Frederick James Jobson - Travels Abroad

Travels Abroad

After about twenty years -in May 1856, in conjunction with Dr. John Hannah - he was sent as one of the representatives of the British Wesleyan Conference, to the Methodist Episcopal Conference at Indianapolis in the USA. While there, he was awarded the honorary degree of D.D.

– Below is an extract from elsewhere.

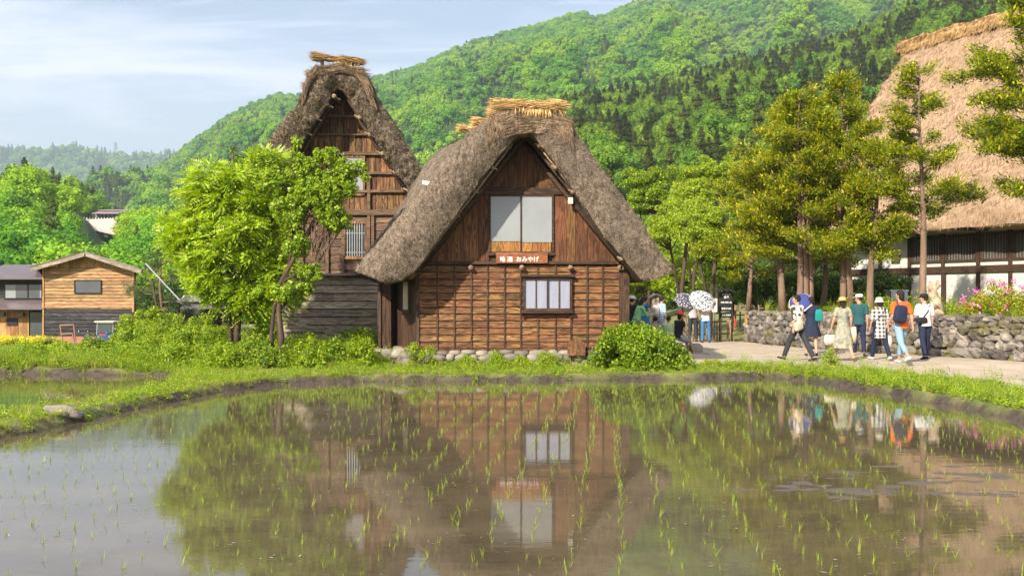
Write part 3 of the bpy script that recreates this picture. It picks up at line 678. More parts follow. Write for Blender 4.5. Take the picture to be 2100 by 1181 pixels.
# side wall, slit window, doors of the side entrance
side = one('side_boarding', M_darkV, hut, lambda mb: [mb.quadbox((xl - .02 + AX * s * 1.02, YF + s, zb), (xl - .02 + AX * (s + .30) * 1.02, YF + s + .30, zb), (xl - .02 + AX * (s + .30) * 1.02, YF + s + .30, zm), (xl - .02 + AX * s * 1.02, YF + s, zm), (-.93, -.35, 0), .03) for s in np.arange(0.06, 2.9, .32)])
sv = lambda s, z, o=0.0: (xl - .02 + AX * s * 1.02 - .93 * o, YF + s - .35 * o, z)
wf = one('side_window', M_dark, hut, lambda mb: [mb.quadbox(sv(a, z0, .05), sv(b, z0, .05), sv(b, z1, .05), sv(a, z1, .05), (-.93, -.35, 0), .06) for a, b, z0, z1 in ((.50, .62, 1.42, 2.34), (1.10, 1.22, 1.42, 2.34), (.62, 1.10, 1.42, 1.52), (.62, 1.10, 2.24, 2.34))])
mpale = basic('pale_pane', (0.62, 0.58, 0.44), None, 2, 0.5, 0.0)
one('pane', mpale, wf, lambda mb: mb.quadbox(sv(.62, 1.52, .02), sv(1.10, 1.52, .02), sv(1.10, 2.24, .02), sv(.62, 2.24, .02), (-.93, -.35, 0), .02))
def f(mb):
    vboards(mb, W(781, 0, 26.4)[0], W(803, 0, 26.4)[0], .52, lambda x: 2.52, 26.4, .15, 3)
    mb.box((W(781, 0, 26.4)[0] - .03, 26.6, 1.5), (.07, .5, 2.05))
one('porch_screen', M_darkV, hut, f)
def f(mb):
    a, b = W(804, 0, 26.5)[0], W(825, 0, 27.2)[0]; mb.quadbox((a, 26.5, .50), (b, 27.1, .50), (b, 27.1, 2.4), (a, 26.5, 2.4), (.8, -.6, 0), .05)
d_ = one('door', M_darkV, hut, f); tag(d_, 'dark sliding door standing ajar under the left eave')
# cobble footing
def f(mb):
    rg = random.Random(5)
    for row, (z, r) in enumerate(((.14, .13), (.33, .12), (.45, .08))):
        x = xw(838)
        while x < xw(1300):
            w = rg.uniform(.11, .20) * (1.25 if row == 2 else 1); rock(mb, (x + w, YF - .22 + row * .05 + rg.uniform(-.03, .03), z + rg.uniform(-.02, .02)), (w, .16, r * rg.uniform(.85, 1.1)), rg.random() * 50, (9, 6), .15); x += w * 1.85
    for k in range(75):     # pile at the left corner, stepping back under the porch
        u = rg.random(); x = xw(840) - u * .95; y = YF - .25 + u * 1.2 + rg.uniform(-.12, .1); z = rg.uniform(.08, .52 - .08 * rg.random())
        r = rg.uniform(.08, .15); rock(mb, (x, y, z), (r * 1.25, r, r * .85), k * 1.3, (9, 6), .15)
    for s in np.arange(.6, 2.8, .24):
        for z in (.12, .3, .45): r = rg.uniform(.1, .14); rock(mb, (xl - .08 + AX * s, YF + s, z), (r, r * 1.3, r * .8), rg.random() * 40, (9, 6), .15)
    for k in range(9): rock(mb, (xw(1190) + k * .16, YF - .5, .13 + rg.uniform(0, .05)), (.12, .12, .08), k + 70, (9, 6), .15)
one('stone_footing', M_stone, hut, f, True)
one('footing_core', M_bark, hut, lambda mb: (mb.box(((xl + xr) / 2 + .05, YF + .15, .22), (xr - xl + .35, .5, .5)), mb.box((xl - .6, YF + 1.3, .22), (1.0, 1.6, .46))))
# small carved panel leaning by the footing
def f(mb):
    pts = [(-.22, 0), (.22, 0), (.22, .30), (.08, .40), (0, .44), (-.08, .40), (-.22, .30)]; x0, z0 = xw(1180), zw(727)
    mb.add([(x0 + a, YF - .42 + b * .2, z0 + b) for a, b in pts] + [(x0 + a, YF - .37 + b * .2, z0 + b) for a, b in pts], [tuple(range(7)), tuple(reversed(range(7, 14)))] + [(i, i + 7, (i + 1) % 7 + 7, (i + 1) % 7) for i in range(7)])
o = one('wooden_plaque', M_hutV, None, f); tag(o, 'small wooden plaque with a pointed top leaning at the hut wall by the round bush', 'plaque')
# sign board
sg = wthing('shop_sign', 'long brown board with white brush lettering hung under the big upper window of the hut', 'sign', (0.25, YF - .14, 2.8))
one('sign_board', M_sign, sg, lambda mb: bx(mb, 1017.5, 518.5, 1122.5, 540, YF, .035, .16))
fc = bpy.data.curves.new('lettering', 'FONT'); fc.body = '地 酒  おみやげ'; fc.size = 0.150; fc.extrude = 0.003; fc.offset = 0.0045; fc.align_x = 'LEFT'; fc.align_y = 'CENTER'; fc.resolution_u = 2
fo = bpy.data.objects.new('lettering_src', fc); _link0(fo); fo.location = (0, 0, 0)
bpy.context.view_layer.update()
def text_mesh(o):
    return bpy.data.meshes.new_from_object(o.evaluated_get(bpy.context.evaluated_depsgraph_get()))
def textpart(body, size, wdt, loc, mat, parent, name='lettering', offset=0.0, rot=Matrix.Rotation(R(90), 3, 'X')):
    fc = bpy.data.curves.new('t', 'FONT'); fc.body = body; fc.size = size; fc.extrude = 0.002; fc.offset = offset; fc.align_x = 'CENTER'; fc.align_y = 'CENTER'; fc.resolution_u = 2; fc.space_line = 1.0
    o = bpy.data.objects.new('t', fc); _link0(o); bpy.context.view_layer.update(); me = text_mesh(o)
    co = np.zeros(len(me.vertices) * 3, np.float32); me.vertices.foreach_get('co', co); co = co.reshape(-1, 3)
    mid = (co.min(0) + co.max(0)) / 2; k = wdt / max(1e-6, (co[:, 0].max() - co[:, 0].min())) if wdt else 1.0
    co = (co - mid) * k; co = co @ np.array(rot).T + np.array(loc); me.vertices.foreach_set('co', co.astype(np.float32).ravel()); me.materials.clear(); me.materials.append(mat); me.update()
    bpy.data.objects.remove(o); me.name = name
    return link(bpy.data.objects.new(name, me), parent)
bpy.data.objects.remove(fo)
textpart('地 酒  おみやげ', .15, xw(1105) - xw(1025), (xw(1065), YF - .165, zw(532)), M_letter, sg, offset=0.0012)

# ================= TALL HOUSE behind, left =================
YT = 33.0
tall = wthing('tall_thatched_house', 'tall narrow thatched farmhouse with mossy roof rising behind the leafy trees', 'house', (-5.7, 33, 0.2))
O2 = (0.0, 31.9, 0.0)
outer = [(468, 424), (505, 368), (548, 300), (580, 252), (600, 222), (617, 188), (629, 160), (645, 148), (690, 142), (735, 150), (755, 172), (772, 203), (802, 247), (830, 292), (853, 328), (878, 372), (872, 385)]
inner = [(545, 428), (572, 376), (600, 322), (630, 268), (655, 234), (675, 203), (688, 182), (700, 178), (712, 192), (736, 234), (766, 280), (808, 347), (845, 400), (858, 412)]
thatch('thatch_roof', M_thatch2, O2, (1, 0, 0), (0, 1, 0), to2(outer, 31.9, O2), to2(inner, 31.9, O2), 8, tall, strands=20000, top_strands=20000, amp=0.12, sl=0.15, sw=0.014, seed=11, M=100, skew=(-.34, 1.1))
capo = [(616, 214), (620, 190), (630, 158), (642, 140), (690, 132), (740, 140), (754, 165), (762, 188), (772, 214)]
capi = [(626, 208), (630, 190), (640, 168), (652, 156), (690, 150), (730, 156), (744, 174), (752, 190), (758, 208)]
O2c = (0.0, 31.7, 0.0)
thatch('ridge_cap', M_capth, O2c, (1, 0, 0), (0, 1, 0), to2(capo, 31.7, O2c), to2(capi, 31.7, O2c), 8, tall, M=50, K=26, J=5, strands=3000, top_strands=9000, amp=0.06, sl=0.45, sw=0.018, seed=12, rnd=0.06, skew=(-.34, 1.3), tang=True)
for i, s in enumerate((0.0, 2.0, 4.0)):
    a = W(642, 116, 31.9); b = W(744, 128, 31.9)
    bundle('ridge_bundle', M_straw2, (a[0] - .28 * s, 31.9 + s, a[2] - .1 * (i > 0)), (b[0] - .28 * s, 31.9 + s, b[2] - .1 * (i > 0)), .15, 1300, tall, seed=20 + i, droop=.05, sw=.018)
def f(mb):
    for px, py in ((660, 127), (693, 131), (722, 134)): mb.tube([W(px, py, 31.9), W(px + 2, py + 10, 31.9)], .06, 7)
pieces('ridge_peg', M_dark, tall, f)
xt = lambda px: xw(px, YT); zt_ = lambda py: zw(py, YT)
def gT(x):
    A, B, C = (xt(548), zt_(437)), (xt(697), zt_(186)), (xt(868), zt_(437))
    return A[1] + (x - A[0]) * (B[1] - A[1]) / (B[0] - A[0]) if x < B[0] else B[1] + (x - B[0]) * (C[1] - B[1]) / (C[0] - B[0])
def f(mb):
    P = [(xt(575), .1), (xt(868), .1), (xt(868), zt_(437)), (xt(697), zt_(190)), (xt(560), zt_(437))]
    fr = [(x, YT + .04, z) for x, z in P]; r = [(x - .28 * 7, YT + 7, z) for x, z in P]
    mb.add(fr + r, [(0, 1, 2, 3, 4), (9, 8, 7, 6, 5)] + [(i, i + 5, (i + 1) % 5 + 5, (i + 1) % 5) for i in range(5)])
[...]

After his return to Britain, he was sent abroad, by the English Wesleyan Conference - this time to the Australian Wesleyan Conference at Sydney (January 1861), and was accompanied by his wife. During this visit his host was the Hon. Alexander McArthur. As a keen observer of the places through which this journey took him, he kept a travel diary. On his return to England in 1862, he published this account of his journey under the title, Australia, with Notes by the way of Egypt, Ceylon, Bombay, and the Holy Land. In this he described how, on 18 February, he crossed the Harbour of the North Shore... to view from the highest elevation on that side of the water... turning our backs upon this vision of the wilderness... we had, perhaps the grandest panorama of Sydney that can be obtained from any point of view. His painting of this view became one of several topographical scenes he completed on his trip; a chromolithograph of this view was used with some variations in his book.

In 1866, the death at sea of friends he had met while in Australia - Rev. Daniel James Draper (1810–1866) and his wife - he led him to published an account of their lives and tragedy.